** Data section **
* * *

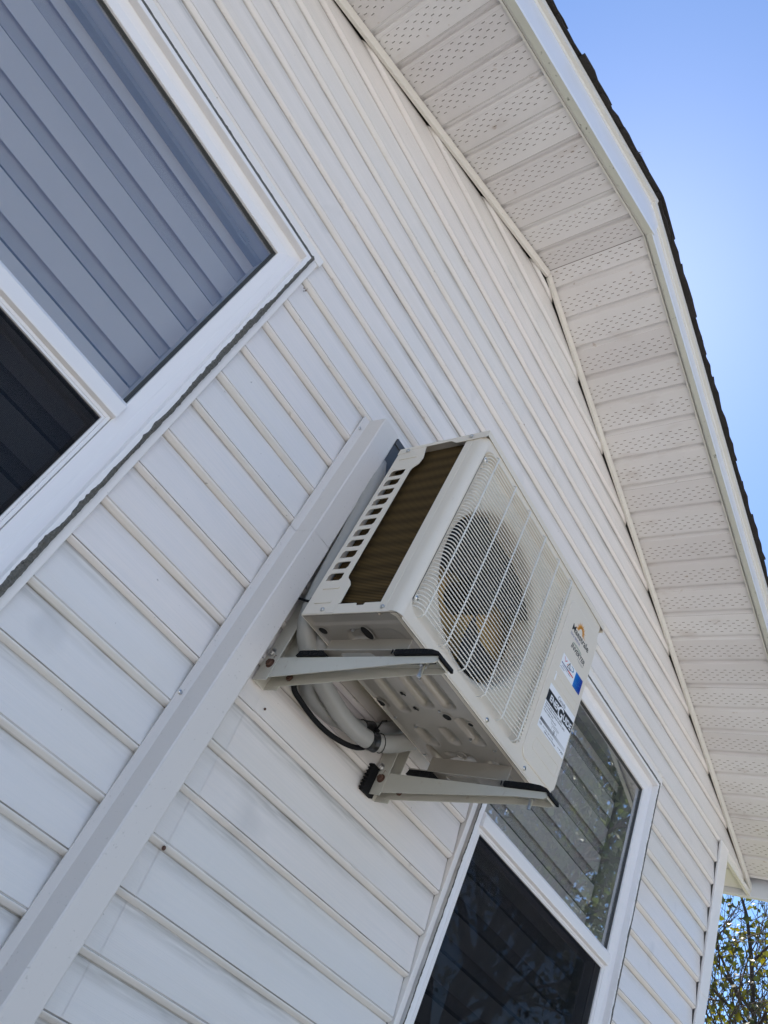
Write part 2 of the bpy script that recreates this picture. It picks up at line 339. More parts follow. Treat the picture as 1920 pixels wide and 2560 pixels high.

* * *

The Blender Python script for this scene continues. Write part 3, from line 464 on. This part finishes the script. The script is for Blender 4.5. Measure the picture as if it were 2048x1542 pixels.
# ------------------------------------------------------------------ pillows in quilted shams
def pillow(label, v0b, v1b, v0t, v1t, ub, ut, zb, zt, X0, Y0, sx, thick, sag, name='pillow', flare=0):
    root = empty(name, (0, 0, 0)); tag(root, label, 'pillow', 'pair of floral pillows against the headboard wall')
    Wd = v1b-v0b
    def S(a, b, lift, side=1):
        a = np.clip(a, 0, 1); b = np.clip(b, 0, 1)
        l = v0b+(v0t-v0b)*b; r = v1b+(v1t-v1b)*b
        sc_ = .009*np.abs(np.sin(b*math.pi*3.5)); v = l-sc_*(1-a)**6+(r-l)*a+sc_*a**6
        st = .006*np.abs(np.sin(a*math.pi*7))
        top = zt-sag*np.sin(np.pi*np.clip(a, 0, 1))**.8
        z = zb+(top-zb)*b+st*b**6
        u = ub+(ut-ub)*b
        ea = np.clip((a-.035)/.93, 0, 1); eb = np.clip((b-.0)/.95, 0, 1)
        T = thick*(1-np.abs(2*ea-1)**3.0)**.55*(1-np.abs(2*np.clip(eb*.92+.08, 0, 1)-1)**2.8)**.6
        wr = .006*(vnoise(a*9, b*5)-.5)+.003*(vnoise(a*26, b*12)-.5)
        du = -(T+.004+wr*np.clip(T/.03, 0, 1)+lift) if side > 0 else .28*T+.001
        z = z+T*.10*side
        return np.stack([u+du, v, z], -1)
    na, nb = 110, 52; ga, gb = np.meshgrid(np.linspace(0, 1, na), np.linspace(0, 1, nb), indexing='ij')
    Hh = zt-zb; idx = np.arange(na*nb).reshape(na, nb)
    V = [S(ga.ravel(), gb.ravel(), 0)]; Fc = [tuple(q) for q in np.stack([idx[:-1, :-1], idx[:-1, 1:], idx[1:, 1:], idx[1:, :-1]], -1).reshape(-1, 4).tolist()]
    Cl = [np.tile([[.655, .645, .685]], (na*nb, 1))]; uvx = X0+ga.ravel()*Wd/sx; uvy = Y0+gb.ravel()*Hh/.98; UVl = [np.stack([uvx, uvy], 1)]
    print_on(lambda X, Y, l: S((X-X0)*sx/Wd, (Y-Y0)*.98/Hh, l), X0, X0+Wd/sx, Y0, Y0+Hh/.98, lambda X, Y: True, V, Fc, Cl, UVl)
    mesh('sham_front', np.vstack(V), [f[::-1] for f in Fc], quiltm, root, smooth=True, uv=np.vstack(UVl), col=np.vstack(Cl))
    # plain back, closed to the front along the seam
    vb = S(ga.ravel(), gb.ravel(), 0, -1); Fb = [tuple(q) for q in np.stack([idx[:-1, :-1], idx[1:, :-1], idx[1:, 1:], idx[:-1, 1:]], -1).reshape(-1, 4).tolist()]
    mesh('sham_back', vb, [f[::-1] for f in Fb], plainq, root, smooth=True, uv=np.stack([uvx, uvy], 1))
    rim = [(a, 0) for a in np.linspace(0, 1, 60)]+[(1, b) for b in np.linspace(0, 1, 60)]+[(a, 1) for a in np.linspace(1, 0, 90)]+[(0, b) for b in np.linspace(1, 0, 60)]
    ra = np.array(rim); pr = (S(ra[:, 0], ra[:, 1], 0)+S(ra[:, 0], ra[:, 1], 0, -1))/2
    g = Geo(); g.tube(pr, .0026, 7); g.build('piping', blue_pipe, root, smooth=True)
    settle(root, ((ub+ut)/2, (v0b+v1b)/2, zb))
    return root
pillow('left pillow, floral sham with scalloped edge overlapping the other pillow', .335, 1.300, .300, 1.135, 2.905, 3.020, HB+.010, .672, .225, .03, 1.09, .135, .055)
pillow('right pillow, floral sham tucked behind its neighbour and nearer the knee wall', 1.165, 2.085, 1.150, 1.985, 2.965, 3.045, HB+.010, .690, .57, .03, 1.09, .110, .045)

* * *

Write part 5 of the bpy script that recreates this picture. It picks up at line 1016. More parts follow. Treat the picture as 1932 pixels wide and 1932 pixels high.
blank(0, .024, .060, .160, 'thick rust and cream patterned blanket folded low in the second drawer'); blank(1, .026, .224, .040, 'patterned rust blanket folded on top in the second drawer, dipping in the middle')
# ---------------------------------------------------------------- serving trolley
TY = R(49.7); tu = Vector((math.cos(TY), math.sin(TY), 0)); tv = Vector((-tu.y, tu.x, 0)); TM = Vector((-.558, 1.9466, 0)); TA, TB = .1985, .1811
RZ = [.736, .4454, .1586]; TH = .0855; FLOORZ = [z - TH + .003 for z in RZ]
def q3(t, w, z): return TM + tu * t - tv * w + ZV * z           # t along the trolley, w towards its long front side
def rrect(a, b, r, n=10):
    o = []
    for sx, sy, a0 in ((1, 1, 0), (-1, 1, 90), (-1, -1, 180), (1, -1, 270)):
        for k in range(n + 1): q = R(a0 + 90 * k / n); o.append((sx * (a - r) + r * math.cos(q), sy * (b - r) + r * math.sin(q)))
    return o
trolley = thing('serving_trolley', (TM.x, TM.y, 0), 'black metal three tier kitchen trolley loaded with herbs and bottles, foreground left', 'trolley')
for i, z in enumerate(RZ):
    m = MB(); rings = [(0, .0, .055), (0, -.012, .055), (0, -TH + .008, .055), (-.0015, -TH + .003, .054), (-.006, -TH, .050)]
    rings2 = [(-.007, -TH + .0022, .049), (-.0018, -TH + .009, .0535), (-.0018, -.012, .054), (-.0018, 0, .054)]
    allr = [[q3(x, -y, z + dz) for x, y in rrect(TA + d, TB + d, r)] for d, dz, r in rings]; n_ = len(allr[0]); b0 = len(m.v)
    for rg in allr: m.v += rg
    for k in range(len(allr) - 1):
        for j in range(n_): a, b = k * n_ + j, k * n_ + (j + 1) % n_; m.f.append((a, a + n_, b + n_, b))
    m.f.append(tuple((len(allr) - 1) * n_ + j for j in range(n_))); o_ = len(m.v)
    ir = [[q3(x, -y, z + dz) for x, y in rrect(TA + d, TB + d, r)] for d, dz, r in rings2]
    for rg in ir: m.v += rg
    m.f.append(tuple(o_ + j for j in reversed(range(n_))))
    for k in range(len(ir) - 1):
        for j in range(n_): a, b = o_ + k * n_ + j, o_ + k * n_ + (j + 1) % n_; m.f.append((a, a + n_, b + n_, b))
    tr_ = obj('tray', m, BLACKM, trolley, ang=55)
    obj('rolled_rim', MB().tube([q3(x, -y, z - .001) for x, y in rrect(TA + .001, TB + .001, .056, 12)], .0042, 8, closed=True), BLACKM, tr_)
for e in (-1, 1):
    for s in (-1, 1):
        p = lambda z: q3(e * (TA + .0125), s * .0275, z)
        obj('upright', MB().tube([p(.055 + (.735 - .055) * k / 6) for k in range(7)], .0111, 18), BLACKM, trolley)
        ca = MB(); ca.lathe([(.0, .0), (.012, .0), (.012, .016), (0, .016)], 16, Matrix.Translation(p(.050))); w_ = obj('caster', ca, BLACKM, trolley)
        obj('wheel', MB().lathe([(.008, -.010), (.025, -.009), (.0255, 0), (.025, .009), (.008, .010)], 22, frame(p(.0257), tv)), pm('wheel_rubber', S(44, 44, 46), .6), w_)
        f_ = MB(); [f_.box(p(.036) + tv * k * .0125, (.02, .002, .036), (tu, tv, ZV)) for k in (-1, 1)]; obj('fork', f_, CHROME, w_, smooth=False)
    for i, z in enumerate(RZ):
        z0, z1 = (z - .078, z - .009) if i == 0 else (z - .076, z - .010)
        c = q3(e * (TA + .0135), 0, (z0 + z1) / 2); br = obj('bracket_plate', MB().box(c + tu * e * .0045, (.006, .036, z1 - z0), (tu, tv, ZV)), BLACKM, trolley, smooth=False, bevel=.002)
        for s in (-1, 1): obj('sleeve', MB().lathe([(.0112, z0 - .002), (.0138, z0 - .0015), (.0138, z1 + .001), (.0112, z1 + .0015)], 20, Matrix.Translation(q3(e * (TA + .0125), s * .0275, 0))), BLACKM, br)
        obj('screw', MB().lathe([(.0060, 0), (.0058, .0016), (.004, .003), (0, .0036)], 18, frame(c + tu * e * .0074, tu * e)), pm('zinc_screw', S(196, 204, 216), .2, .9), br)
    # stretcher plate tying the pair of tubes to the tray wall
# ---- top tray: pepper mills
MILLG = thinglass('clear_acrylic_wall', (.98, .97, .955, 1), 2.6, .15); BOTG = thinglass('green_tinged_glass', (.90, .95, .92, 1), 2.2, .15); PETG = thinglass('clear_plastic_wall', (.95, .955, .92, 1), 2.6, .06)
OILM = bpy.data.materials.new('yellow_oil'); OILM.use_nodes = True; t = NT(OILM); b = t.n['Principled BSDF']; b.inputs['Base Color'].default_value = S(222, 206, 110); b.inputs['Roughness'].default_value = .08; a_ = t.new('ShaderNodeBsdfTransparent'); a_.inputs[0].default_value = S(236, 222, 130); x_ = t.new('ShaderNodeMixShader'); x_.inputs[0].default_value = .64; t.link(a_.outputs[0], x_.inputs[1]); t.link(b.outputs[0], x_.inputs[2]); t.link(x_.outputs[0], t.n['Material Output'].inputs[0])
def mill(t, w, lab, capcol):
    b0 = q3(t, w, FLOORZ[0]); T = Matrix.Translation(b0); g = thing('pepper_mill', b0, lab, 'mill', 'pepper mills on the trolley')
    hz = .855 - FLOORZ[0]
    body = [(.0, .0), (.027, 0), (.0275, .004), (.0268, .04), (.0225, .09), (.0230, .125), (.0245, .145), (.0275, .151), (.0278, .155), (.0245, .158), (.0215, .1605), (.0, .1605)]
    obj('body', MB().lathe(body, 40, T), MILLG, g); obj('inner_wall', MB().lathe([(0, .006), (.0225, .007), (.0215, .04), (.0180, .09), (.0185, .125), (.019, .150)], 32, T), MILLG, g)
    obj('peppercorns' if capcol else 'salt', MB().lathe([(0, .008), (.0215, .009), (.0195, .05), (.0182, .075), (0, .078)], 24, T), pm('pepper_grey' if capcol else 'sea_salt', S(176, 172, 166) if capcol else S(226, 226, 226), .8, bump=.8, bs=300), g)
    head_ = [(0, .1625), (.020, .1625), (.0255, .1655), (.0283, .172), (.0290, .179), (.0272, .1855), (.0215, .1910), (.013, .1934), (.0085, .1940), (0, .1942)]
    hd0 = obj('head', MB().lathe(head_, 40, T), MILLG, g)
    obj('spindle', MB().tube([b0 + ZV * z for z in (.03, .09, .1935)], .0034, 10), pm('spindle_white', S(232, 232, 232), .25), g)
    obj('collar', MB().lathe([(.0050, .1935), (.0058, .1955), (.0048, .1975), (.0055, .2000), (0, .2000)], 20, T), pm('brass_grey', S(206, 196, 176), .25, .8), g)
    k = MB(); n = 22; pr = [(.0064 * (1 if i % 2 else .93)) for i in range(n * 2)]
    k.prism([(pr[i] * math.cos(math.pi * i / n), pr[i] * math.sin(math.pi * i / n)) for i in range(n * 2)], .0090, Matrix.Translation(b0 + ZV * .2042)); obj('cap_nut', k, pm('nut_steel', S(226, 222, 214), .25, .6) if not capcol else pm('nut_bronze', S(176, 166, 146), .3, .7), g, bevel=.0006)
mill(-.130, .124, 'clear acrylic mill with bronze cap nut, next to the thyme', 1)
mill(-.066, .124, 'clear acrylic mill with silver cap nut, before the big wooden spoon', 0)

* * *

** Directions for this task **
In the records above, locate every line with the string "part" and copy it.

** Output of the task **
Write part 2 of the bpy script that recreates this picture. It picks up at line 339. More parts follow. Treat the picture as 1920 pixels wide and 2560 pixels high.
The Blender Python script for this scene continues. Write part 3, from line 464 on. This part finishes the script. The script is for Blender 4.5. Measure the picture as if it were 2048x1542 pixels.
Write part 5 of the bpy script that recreates this picture. It picks up at line 1016. More parts follow. Treat the picture as 1932 pixels wide and 1932 pixels high.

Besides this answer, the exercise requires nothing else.